[PATCH v4 06/10] pwm: Add NVIDIA Tegra SoC support
Stephen Warren
swarren at wwwdotorg.org
Mon Mar 19 22:35:20 EDT 2012
On 03/14/2012 09:56 AM, Thierry Reding wrote:
> This commit adds a generic PWM framework driver for the PWFM controller
> found on NVIDIA Tegra SoCs. The driver is based on code from the
> Chromium kernel tree and was originally written by Gary King (NVIDIA)
...
> diff --git a/drivers/pwm/pwm-tegra.c b/drivers/pwm/pwm-tegra.c
...
> +static int tegra_pwm_enable(struct pwm_chip *chip, struct pwm_device *pwm)
> +{
> + struct tegra_pwm_chip *pc = to_tegra_pwm_chip(chip);
> + int rc = 0;
> +
> + if (!pc->enable[pwm->hwpwm]) {
IIRC, the new PWM core only calls the enable() op for a disabled ->
enabled transition, so this driver probably doesn't need to check the
same thing, and you can get rid of tegra_pwm_chip.enable[] and have
tegra_pwm_config() read the enable flag from the core pwm device instead.

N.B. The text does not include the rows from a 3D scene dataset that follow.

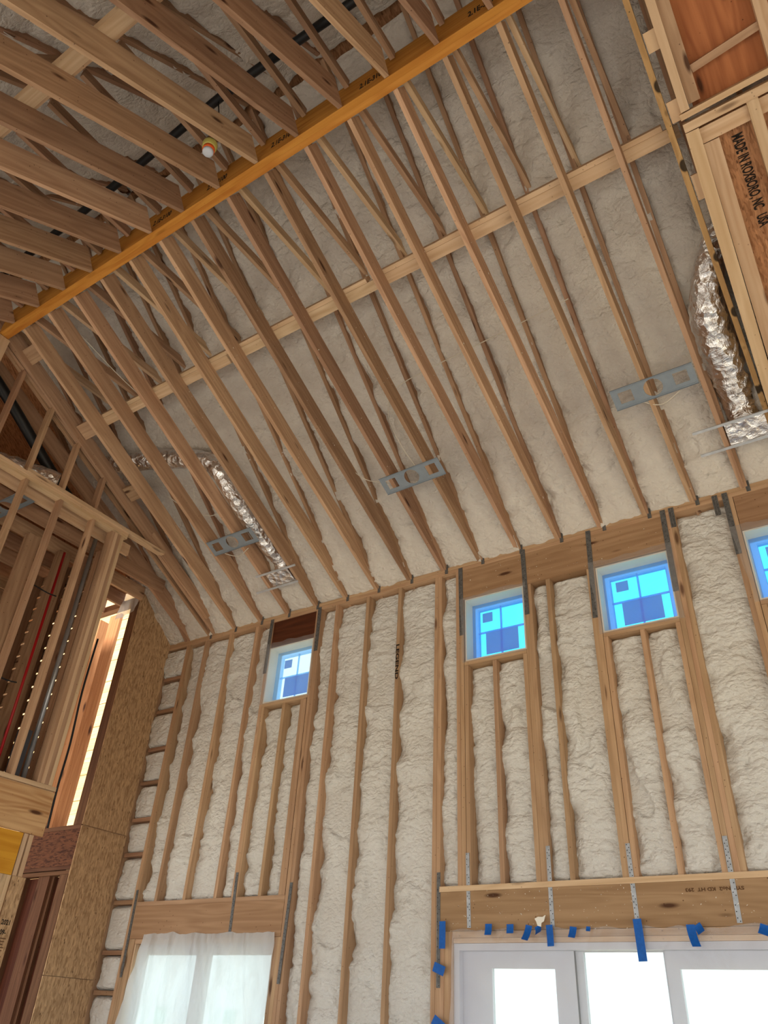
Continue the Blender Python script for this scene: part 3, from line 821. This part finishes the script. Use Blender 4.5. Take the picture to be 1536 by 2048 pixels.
# unseen walls added to cut daylight: right side, upper rear over an opening
we = structure(empty('wall_rear_added'))
box('sheathing_panel', -9.6, 3.2, -1.62, -1.60, 3.3, 5.25, W['osb'], we)
box('header', -9.6, 3.2, -1.60, -1.46, 3.25, 3.55, W['header'], we)
ws = structure(empty('wall_side_added'))
box('header', 3.08, 3.17, -1.6, 5.95, 3.3, 5.3, W['header'], ws)
wh = structure(empty('wall_hall'))
box('sheathing_panel', -9.56, -9.54, 4.1, 5.3, 0.0, 6.3, W['osb'], wh)
# ------------------------------------------------------------------ ridge beam
rb = empty('ridge_beam', (-2.6, 2.15, ZB))
tag(rb, 'orange laminated ridge beam crossing the vaulted ceiling', 'beam')
ZBT = ZB + 0.30
for i in range(2):
    box('beam_ply', -6.33, 1.2, YB0 + i * 0.05, YB0 + i * 0.05 + 0.0495, ZB, ZBT, W['lvl'], rb)
for x in (-1.0, -1.9, -2.75, -3.45, -4.1):
    text('stamped_grade_mark', '2.1E-3100', 0.10, (x + 0.08, YB0 - 0.0008, ZB + 0.13), (1, 0, 0), (0, 0, 1), W['ink'], rb, sx=0.55)
# post stack under the left end of the beam
# ------------------------------------------------------------------ framed sheathing panel right of the vault
wr = structure(empty('wall_right'))
def onp(x, y, off=0.0):
    return Vector((x, y, zc(y))) + n_ * off
def flat(name, x0, y0, x1, y1, w, off, t, mat):
    a, b = onp(x0, y0, off), onp(x1, y1, off)
    side = n_.cross(b - a)
    return lum(name, a, b, w, t, side, W[mat], wr)
flat('frame_stud', 0.032, 2.2, 0.022, 3.16, 0.055, 0.0, 0.09, 'pine_light')
flat('frame_stud', 0.095, 2.2, 0.09, 3.14, 0.075, 0.05, 0.09, 'pine')
flat('frame_plate', -0.02, 3.185, 1.3, 3.16, 0.038, 0.0, 0.10, 'pine_light')
flat('frame_plate', -0.02, 3.25, 1.3, 3.245, 0.055, -0.01, 0.10, 'pine_light')
flat('frame_plate', 0.02, 3.34, 1.3, 3.33, 0.10, 0.045, 0.09, 'pine_light')
flat('frame_stud', 0.022, 3.28, -0.045, 5.6, 0.085, -0.01, 0.09, 'pine_light')
flat('frame_stud', 0.112, 3.39, 0.06, 5.6, 0.10, 0.045, 0.09, 'pine_light')
flat('frame_stud', 0.40, 3.27, 0.40, 5.6, 0.07, 0.0, 0.09, 'pine_light')
flat('frame_stud', 0.585, 2.2, 0.585, 3.15, 0.075, 0.02, 0.09, 'pine_light')
flat('frame_block', 0.13, 2.97, 0.55, 2.935, 0.05, 0.055, 0.06, 'pine')
flat('sheathing_panel', 0.70, 2.15, 0.70, 3.2, 1.25, 0.115, 0.012, 'redply')
flat('sheathing_panel', 0.70, 3.25, 0.70, 5.7, 1.25, 0.115, 0.012, 'osbred')
for y0, y1 in ((2.67, 2.785), (3.075, 3.20), (3.53, 3.69), (2.25, 2.36)):
    flat('ladder_block', -0.035, y0, -0.035, y1, 0.075, 0.03, 0.038, 'pine_light')
text('stamped_letters', 'MADE IN ROXBORO, NC   USA', 0.095, onp(0.265, 3.73, 0.105), Vector((0.0, 1, -FS)), Vector((1, 0, 0)), W['ink'], wr, sx=0.50)
seed += 1

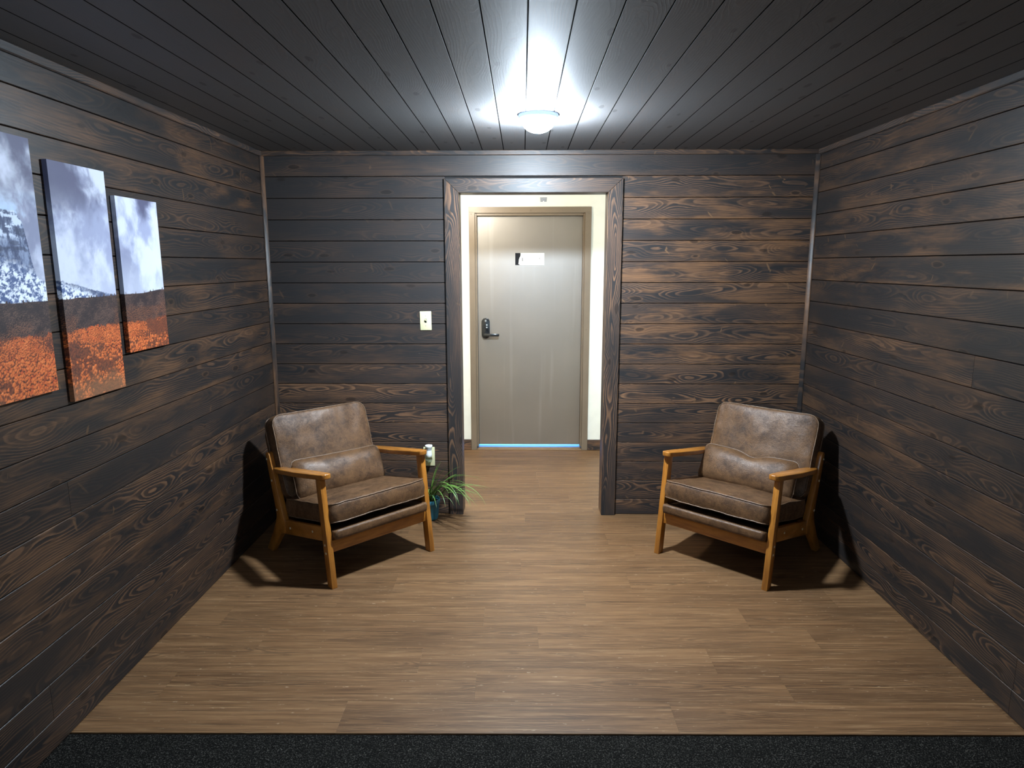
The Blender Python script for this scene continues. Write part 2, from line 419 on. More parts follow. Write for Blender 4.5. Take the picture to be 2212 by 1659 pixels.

> + rc = clk_enable(pc->clk);
> + if (!rc) {
> + unsigned long offset = pwm->hwpwm << 4;
> + u32 val;
> +
> + val = readl(pc->mmio_base + offset);
> + val |= PWM_ENABLE;
> + writel(val, pc->mmio_base + offset);
It seems a little of for the driver to define a pwm_writel() function
but only use it in some places but not others. I guess it's because in
some places the code knows the clock is on, so doesn't need the
clk_enable()/disable() helper in pwm_writel(), but I'd tend towards
always using pwm_readl()/pwm_writel() throughout the driver, and lifting
the clock management out of those low-level functions myself.
> +static int __devexit tegra_pwm_remove(struct platform_device *pdev)
> +{
> + struct tegra_pwm_chip *pwm = platform_get_drvdata(pdev);
> + int i;
> +
> + if (WARN_ON(!pwm))
> + return -ENODEV;
> +
> + pwmchip_remove(&pwm->chip);
> +
> + for (i = 0; i < NUM_PWM; i++) {
> + pwm_writel(pwm, i, 0);
> +
> + if (pwm->enable[i])
> + clk_disable(pwm->clk);
Should the core call the disable() op before the remove() op so drivers
don't need to check this? I'm a little in two minds about this; if this
decision is deferred to drivers (as the code above assumes), then I
suppose the whole remove() path might be marginally more efficient.